Architect Kuster Brizola Arquitetos
Photographer Eduardo Macarios
Color here is not ornament—it is architecture. In this 150 m² apartment in Curitiba, Kuster Brizola Arquitetos orchestrate saturated planes, timber textures and crafted details into a cohesive domestic landscape that feels at once personal and deeply rooted in Brazilian modernist sensibilities. Rather than applied decoration, color becomes a spatial device, structuring movement and defining atmosphere.
The social core unfolds as a fluid sequence in which living room, dining area and kitchen dissolve into one another, prioritising conviviality and everyday ease.
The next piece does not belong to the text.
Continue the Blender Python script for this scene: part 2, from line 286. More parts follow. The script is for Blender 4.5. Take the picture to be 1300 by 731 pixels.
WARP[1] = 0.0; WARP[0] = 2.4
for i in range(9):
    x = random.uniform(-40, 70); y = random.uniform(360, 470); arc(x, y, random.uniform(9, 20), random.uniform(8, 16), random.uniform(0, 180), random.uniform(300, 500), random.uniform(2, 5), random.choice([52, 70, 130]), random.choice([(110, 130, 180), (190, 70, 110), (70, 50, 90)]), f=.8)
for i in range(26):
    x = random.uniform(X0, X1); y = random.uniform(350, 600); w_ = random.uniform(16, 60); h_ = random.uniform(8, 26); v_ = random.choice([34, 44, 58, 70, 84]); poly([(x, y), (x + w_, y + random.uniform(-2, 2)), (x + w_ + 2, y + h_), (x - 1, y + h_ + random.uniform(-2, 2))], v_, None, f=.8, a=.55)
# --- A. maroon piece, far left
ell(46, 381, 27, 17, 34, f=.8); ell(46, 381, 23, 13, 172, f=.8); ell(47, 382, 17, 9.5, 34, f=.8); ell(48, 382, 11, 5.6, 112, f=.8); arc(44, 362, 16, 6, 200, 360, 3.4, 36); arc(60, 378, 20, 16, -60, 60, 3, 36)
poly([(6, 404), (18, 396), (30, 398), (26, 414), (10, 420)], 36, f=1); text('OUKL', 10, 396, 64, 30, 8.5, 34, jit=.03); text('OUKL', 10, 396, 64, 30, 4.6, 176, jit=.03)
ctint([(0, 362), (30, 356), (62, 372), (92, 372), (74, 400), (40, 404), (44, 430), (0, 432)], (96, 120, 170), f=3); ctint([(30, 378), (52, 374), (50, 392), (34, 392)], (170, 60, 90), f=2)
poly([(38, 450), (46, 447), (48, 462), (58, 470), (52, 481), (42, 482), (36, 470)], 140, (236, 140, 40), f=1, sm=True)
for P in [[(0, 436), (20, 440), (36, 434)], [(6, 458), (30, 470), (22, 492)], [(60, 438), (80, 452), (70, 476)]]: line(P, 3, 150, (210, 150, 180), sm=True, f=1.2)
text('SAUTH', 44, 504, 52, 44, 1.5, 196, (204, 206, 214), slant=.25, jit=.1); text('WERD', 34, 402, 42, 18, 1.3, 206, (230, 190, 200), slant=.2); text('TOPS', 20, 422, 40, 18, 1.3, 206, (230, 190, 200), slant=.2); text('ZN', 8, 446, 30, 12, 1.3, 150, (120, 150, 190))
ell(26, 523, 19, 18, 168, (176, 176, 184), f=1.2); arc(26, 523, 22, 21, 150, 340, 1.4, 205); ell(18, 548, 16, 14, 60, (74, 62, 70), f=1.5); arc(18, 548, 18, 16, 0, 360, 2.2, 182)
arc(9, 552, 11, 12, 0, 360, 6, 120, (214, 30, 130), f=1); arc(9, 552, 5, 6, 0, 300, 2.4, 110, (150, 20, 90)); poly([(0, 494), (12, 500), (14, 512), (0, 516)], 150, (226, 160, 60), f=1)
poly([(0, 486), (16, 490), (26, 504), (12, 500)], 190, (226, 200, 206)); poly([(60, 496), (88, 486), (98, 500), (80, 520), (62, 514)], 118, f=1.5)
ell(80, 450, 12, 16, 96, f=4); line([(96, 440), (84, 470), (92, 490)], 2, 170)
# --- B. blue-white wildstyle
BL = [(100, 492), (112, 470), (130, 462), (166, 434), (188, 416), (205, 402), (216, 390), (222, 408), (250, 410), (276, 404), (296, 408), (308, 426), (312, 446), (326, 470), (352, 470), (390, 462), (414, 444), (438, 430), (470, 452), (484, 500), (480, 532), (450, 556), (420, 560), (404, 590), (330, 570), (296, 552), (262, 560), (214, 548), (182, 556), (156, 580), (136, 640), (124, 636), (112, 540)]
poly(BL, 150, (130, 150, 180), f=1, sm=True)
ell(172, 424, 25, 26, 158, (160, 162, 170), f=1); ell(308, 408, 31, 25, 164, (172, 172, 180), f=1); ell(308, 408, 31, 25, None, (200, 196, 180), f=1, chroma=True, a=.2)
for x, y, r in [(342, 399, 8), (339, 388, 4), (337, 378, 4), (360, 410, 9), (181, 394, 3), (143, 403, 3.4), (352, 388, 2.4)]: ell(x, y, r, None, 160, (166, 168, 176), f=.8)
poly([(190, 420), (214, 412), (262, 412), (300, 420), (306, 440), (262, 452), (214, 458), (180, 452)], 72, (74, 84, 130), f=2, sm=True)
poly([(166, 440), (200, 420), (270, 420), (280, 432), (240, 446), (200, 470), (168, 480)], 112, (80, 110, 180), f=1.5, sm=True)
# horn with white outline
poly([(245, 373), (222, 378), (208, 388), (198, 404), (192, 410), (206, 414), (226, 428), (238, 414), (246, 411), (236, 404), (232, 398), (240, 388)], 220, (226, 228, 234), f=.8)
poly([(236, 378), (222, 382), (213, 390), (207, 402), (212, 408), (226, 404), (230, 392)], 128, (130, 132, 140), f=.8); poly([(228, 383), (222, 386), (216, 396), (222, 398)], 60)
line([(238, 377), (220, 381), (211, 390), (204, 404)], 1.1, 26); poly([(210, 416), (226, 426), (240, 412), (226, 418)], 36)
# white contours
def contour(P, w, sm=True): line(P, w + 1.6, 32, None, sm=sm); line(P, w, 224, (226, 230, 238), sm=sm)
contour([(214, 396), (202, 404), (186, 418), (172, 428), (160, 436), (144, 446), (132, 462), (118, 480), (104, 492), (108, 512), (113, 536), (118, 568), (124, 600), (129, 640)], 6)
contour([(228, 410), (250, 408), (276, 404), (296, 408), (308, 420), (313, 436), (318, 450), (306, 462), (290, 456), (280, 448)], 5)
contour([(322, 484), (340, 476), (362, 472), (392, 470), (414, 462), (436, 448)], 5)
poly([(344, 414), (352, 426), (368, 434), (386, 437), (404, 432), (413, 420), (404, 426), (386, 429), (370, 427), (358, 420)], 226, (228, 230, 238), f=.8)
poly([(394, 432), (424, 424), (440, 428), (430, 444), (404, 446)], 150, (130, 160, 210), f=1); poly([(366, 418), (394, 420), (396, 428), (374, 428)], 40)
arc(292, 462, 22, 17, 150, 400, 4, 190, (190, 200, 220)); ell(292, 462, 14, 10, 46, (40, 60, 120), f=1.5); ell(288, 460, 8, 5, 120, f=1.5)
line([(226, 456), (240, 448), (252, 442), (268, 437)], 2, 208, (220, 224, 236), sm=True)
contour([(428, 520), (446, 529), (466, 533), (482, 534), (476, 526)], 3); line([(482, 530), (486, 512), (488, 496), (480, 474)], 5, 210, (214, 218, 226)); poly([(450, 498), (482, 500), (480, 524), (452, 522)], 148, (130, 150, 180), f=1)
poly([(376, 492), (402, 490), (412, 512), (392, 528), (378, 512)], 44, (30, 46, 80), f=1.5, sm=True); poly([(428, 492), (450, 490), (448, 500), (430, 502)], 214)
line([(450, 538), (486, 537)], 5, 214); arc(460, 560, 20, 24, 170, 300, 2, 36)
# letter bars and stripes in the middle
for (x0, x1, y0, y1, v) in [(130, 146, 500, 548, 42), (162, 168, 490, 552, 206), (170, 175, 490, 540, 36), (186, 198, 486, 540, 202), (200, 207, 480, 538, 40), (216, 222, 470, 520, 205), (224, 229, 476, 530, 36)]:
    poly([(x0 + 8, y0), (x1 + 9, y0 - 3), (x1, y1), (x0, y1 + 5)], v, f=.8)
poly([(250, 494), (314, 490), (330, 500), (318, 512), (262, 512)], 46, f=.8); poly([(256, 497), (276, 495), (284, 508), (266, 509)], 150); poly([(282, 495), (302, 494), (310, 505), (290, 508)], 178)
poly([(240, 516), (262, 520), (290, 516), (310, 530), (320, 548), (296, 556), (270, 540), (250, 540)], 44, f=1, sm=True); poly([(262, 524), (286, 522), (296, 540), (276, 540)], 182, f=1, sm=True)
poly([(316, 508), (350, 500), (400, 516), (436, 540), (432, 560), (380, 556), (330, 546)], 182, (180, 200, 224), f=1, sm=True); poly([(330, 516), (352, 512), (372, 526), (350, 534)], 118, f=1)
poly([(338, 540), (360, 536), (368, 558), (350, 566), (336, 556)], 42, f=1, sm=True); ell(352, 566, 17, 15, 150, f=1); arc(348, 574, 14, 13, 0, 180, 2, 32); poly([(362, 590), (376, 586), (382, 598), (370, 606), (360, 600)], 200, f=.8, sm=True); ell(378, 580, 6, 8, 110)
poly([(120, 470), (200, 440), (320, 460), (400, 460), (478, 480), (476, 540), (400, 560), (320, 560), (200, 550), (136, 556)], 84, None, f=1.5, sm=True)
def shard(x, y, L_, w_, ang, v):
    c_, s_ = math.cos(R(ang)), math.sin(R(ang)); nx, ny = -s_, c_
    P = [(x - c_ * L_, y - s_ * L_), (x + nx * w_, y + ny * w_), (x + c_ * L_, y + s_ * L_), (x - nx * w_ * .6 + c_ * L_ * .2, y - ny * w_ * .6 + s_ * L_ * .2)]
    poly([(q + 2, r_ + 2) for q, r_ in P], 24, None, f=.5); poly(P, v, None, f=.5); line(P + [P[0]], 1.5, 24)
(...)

Restored wooden parquet grounds the living spaces, its natural grain heightened by warm terracotta and mustard wall planes that introduce character without overwhelming the original fabric. The palette amplifies the tactile presence of wood, turning the floor into both memory and material anchor. Here, chromatic blocks operate as quiet organisers of social life. The dialogue between restored parquet, bold planes and crafted millwork establishes a welcoming rhythm—one that references Brazilian modernism while remaining unmistakably contemporary in its restraint and clarity.
The kitchen emerges as the apartment’s social stage. A red steel island asserts itself as a confident focal point, positioned against blue hydraulic tile flooring that generates a deliberate chromatic tension. Timber cabinetry wraps the perimeter, tempering the saturated gestures and ensuring visual continuity with adjacent spaces. Open shelving and integrated appliances reinforce practicality while celebrating an aesthetic of active inhabitation. Transitions in flooring—from blue tile in the kitchen to parquet in the living zones—subtly demarcate function while preserving spatial flow. The island’s extended seating edge encourages gathering and conversation, transforming daily cooking into a shared ritual. It is a performative yet highly efficient environment, calibrated for both intimate routines and lively social occasions.
Timber continuity tempers saturated tones, giving the apartment warmth and coherence. The bespoke millwork, meticulously detailed, binds each room into a unified narrative, allowing color to remain expressive without fragmenting the interior composition.
In the private quarters, two en-suite bedrooms reinterpret the project’s chromatic logic with quieter nuance. The master suite extends mustard tones across its walls, pairing them with hydraulic tiles in the bathroom to generate a welcoming atmosphere rich in personality. A freestanding bathtub, floating vanity and green ceramic detailing compose a sculptural yet airy bathing space, where clean lines balance expressive surfaces.
The second suite embodies flexibility. Conceived primarily as a home office, it transforms seamlessly into a guest bedroom when required. Painted wall bands, integrated shelving and compact furnishings maintain visual coherence with the social areas while optimising functionality. Extensive wardrobes and built-in storage solutions demonstrate rigorous planning, ensuring that color and expression never compromise order.
Bathrooms further explore controlled contrasts. In the powder room, a coral-toned vanity, vessel sink and stone countertop create a boutique-like moment, while oval and round mirrors soften geometry and amplify light. Throughout the apartment, warm ambient illumination and daylight filtered by drapery enrich textures and heighten the saturated hues, underscoring the tactile quality of each material.
The project illustrates how references to Brazilian modernism can be reinterpreted through contemporary domestic life. By treating color as a spatial organiser and timber as a unifying substrate, Kuster Brizola Arquitetos craft an apartment that is both expressive and disciplined—an interior where personality, material intelligence and social vitality converge with enduring clarity.